Thursday, May 30, 2013

Who Likes Good News? Everyone? Then Good News Everyone!

I’m a little late opining on the desecration of the majestic beauty of the Black Hills of South Dakota by enshrining the Hopiate of the Masses on Mount Rushmore.

The pampered poodle stenographers of a dying media have, since 2007, wielded their power to secure the double immaculation of a corrupt Chicago politician with a flair for mimicking speech patterns and an innate talent for reading from teleprompters.

“Historical judgments take time to form and Obama is still in office,” said George Washington University history professor Edward Berkowitz. “It could be that he will be one of the great presidents, worthy of having his likeness carved on a mountain, but certainly not yet.”
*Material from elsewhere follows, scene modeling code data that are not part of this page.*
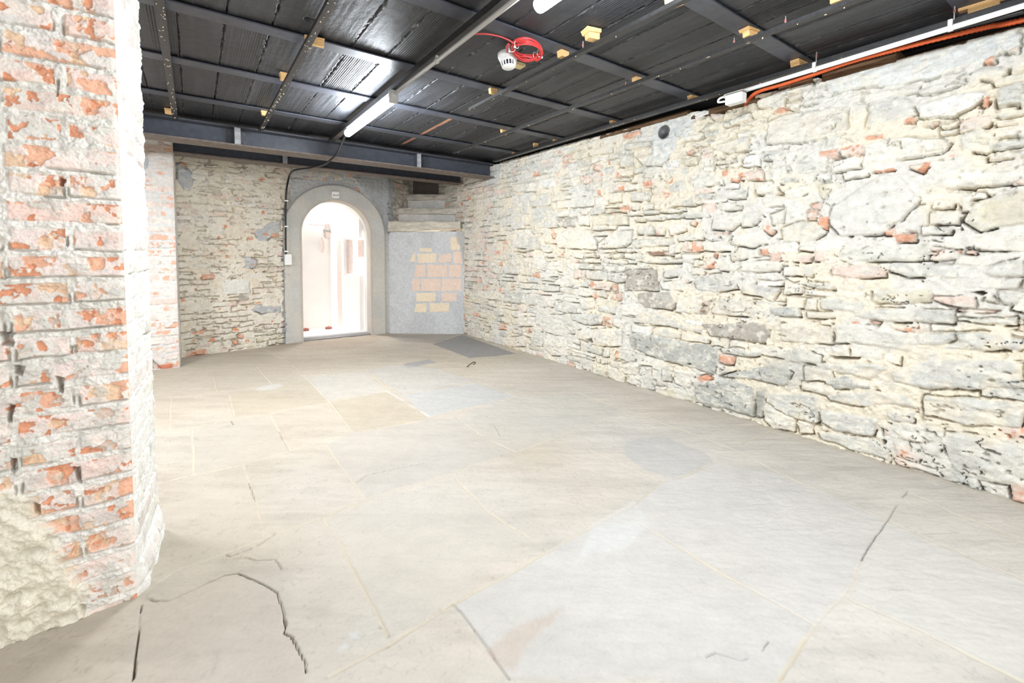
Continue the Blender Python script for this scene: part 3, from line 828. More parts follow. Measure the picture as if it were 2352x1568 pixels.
FP = [((230, 216, 198), .45, [(323, 1395), (514, 1324), (637, 1364), (658, 1437), (704, 1544), (690, 1600), (306, 1600)]), ((234, 226, 211), .5, [(748, 1192), (1044, 1100), (1119, 1173), (1211, 1236), (1042, 1387), (893, 1460), (836, 1353)]),
      ((232, 230, 225), .6, [(1042, 1387), (1153, 1329), (1366, 1206), (1467, 1201), (1643, 1308), (1872, 1435), (1787, 1568), (1169, 1559)]), ((236, 233, 228), .6, [(1467, 1201), (1469, 1149), (1520, 1108), (1640, 1060), (1800, 1091), (2037, 1196), (1952, 1350), (1872, 1435)]),
      ((226, 216, 200), .5, [(439, 982), (619, 952), (665, 1037), (558, 1067), (444, 1088)]), ((224, 218, 208), .5, [(810, 994), (976, 964), (1048, 960), (1184, 1037), (1078, 1069), (840, 1146), (747, 1023)]),
      ((222, 210, 190), .5, [(350, 914), (500, 901), (670, 875), (700, 868), (600, 820), (440, 830), (345, 860)]), ((227, 222, 210), .5, [(1184, 911), (1327, 904), (1435, 945), (1255, 1013), (1184, 1037), (1048, 960), (1130, 926)]),
      ((224, 223, 219), .8, [(922, 907), (1092, 879), (1184, 911), (986, 957)]), ((170, 170, 170), .85, [(993, 790), (1062, 768), (1187, 812), (1077, 822)]),
      ((186, 186, 186), .8, [(925, 836), (986, 826), (1003, 833), (939, 845)]), ((222, 208, 183), .6, [(755, 926), (888, 901), (986, 960), (810, 994)]),
      ((222, 208, 182), .55, [(537, 957), (530, 906), (640, 880), (705, 872), (755, 925)]), ((228, 226, 220), .5, [(840, 850), (900, 838), (1000, 845), (1092, 875), (922, 905)]),
      ((236, 230, 218), .7, [(700, 868), (840, 852), (888, 899), (755, 920)]), ((216, 215, 212), .6, [(1440, 1010), (1520, 1000), (1620, 1040), (1640, 1060), (1560, 1100), (1480, 1080), (1430, 1040)]),
      ((240, 238, 232), .8, [(598, 888), (640, 880), (650, 886), (620, 895), (585, 896)]), ((250, 249, 244), .9, [(806, 1455), (822, 1448), (828, 1462), (812, 1468)]),
      ((250, 249, 244), .9, [(778, 1490), (795, 1478), (800, 1488), (784, 1500)]), ((190, 184, 178), .6, [(885, 770), (1055, 767), (1000, 788), (930, 785)]),
      ((244, 243, 238), .6, [(1360, 1200), (1460, 1150), (1490, 1200), (1440, 1260), (1330, 1280)]), ((224, 196, 170), .4, [(1110, 1500), (1200, 1430), (1290, 1400), (1200, 1490), (1180, 1540)]),
      ((210, 190, 170), .4, [(660, 800), (700, 782), (850, 768), (880, 780), (800, 805)]), ((240, 238, 230), .6, [(1975, 1300), (2030, 1200), (2352, 1340), (2352, 1568), (2111, 1446), (1960, 1380)])]  # first patch here: warm light from the doorway painted into the floor
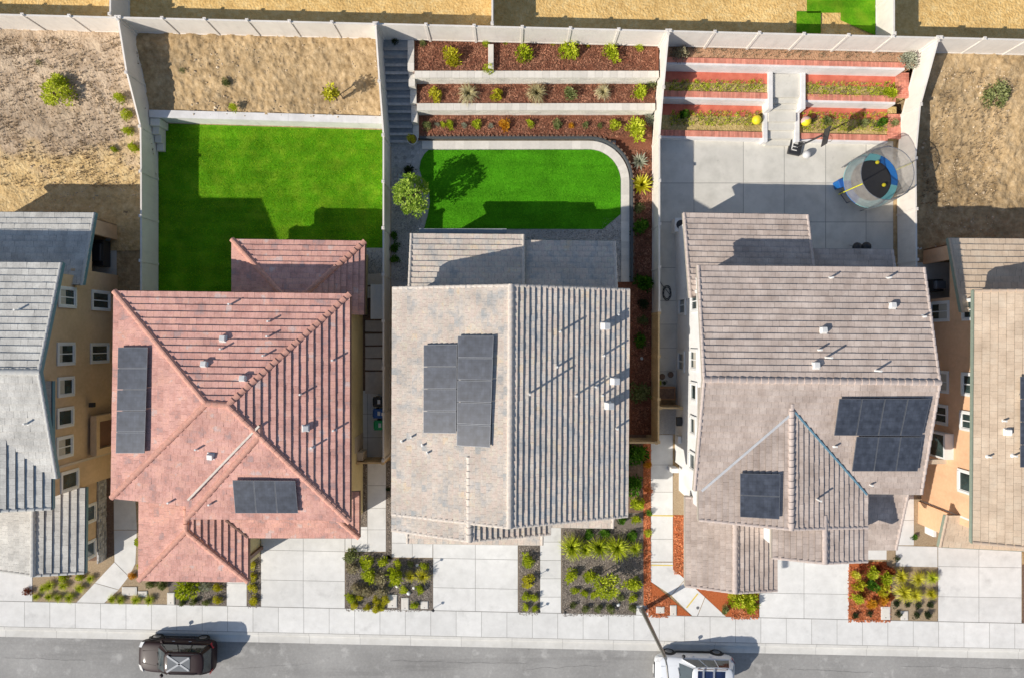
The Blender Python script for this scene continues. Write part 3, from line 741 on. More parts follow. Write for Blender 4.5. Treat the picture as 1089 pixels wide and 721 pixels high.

Professor Paul Wahlbeck, a professor and chairman of the political science department at GWU, said he is “reluctant to venerate political leaders while or shortly after they served,” but still remains optimistic.

“History undoubtedly will accord President Obama a special place by virtue of being the first African American President,” Wahlbeck said in an email to The College Fix.

Five days after the story at The College Fix was picked up by national news outlets, the good professor hastily clarified, “my comment that President Obama would receive a special place in history did not mean it should be on Mount Rushmore.”

Professor Farnsworth has good news for everyone:  Plans are being formulated by the DNC and George Soros to remove Abraham Lincoln from his memorial in DC and replace him with ‘Ol Jug Ears with his feet up on the Resolute Desk.

Won’t that be nice?  We’re so lucky we’re able to worship a tin god.